Tree/Pot Planting Ceremony

This is a very eco-friendly, green option for a unity ceremony! Perfect for an outdoor ceremony whether it is a beach wedding, in a garden or forest. Again, key family members can be involved (if wanted) and earth from special place of significance can be used too. It’s a lovely way to symbolise putting down roots and longevity and strength within this marriage!

Rose Ceremony

A rose ceremony can be performed after the exchange of vows. In this case, the couple each have a rose that they exchange to one another that will symbolize their first gift to each other as a married couple. The roses can then be dried and preserved.
Roses can also be given to each of the couple’s parents or children as a gift and uniting the families together.

Cleanse with Water

This is where couples symbolically start afresh with a clean slate.
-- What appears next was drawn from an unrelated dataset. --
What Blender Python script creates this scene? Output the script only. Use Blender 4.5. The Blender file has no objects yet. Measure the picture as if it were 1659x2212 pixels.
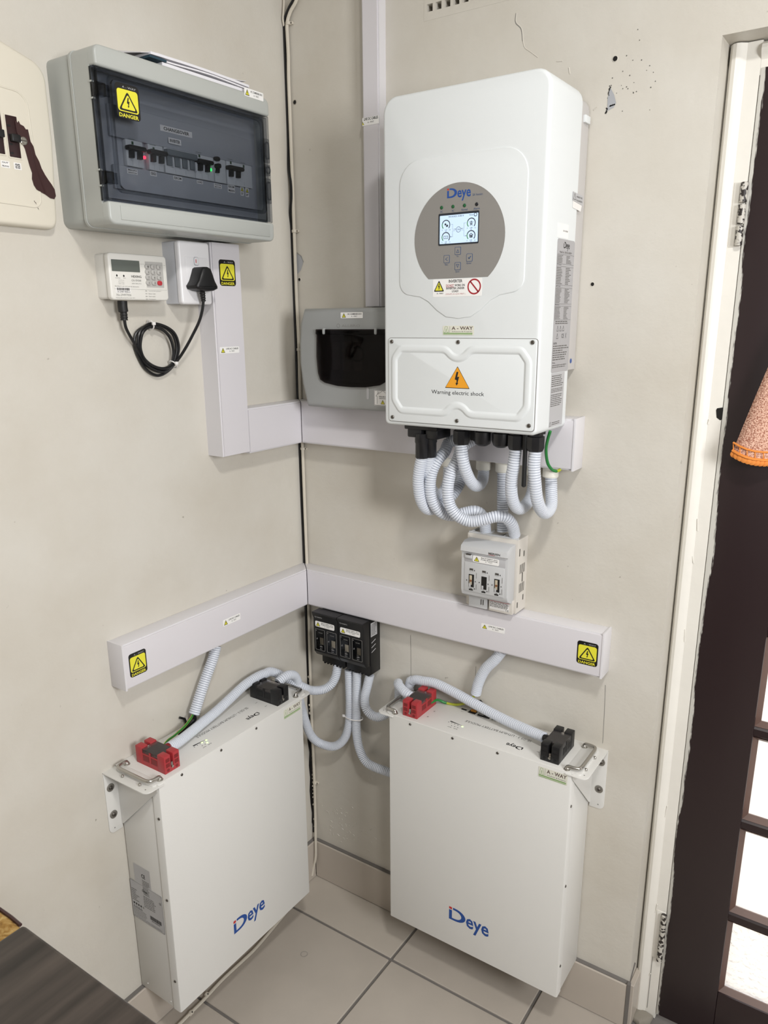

Each of you washes the hands of the other and this can be done before you exchange vows.

These are just a few popular rituals however there are many, many more….from different cultures and traditions.

By getting to know you and your story, I will help you find which works best for you both and research other forms of rituals and customs, depending on your cultural heritage . It’s important that all the ritual elements of your ceremony are aligned to your story and all can be personalised for you and your circumstances.

Of course, the addition of other ceremonial rituals is a choice and should be reflective of an aspect of your relationship you wish to emphasise .

The old ‘less is more’ adage is important to bare in mind too however – a simple ring exchange remains a potent and powerful ritual in ceremonies binding people’s lives together.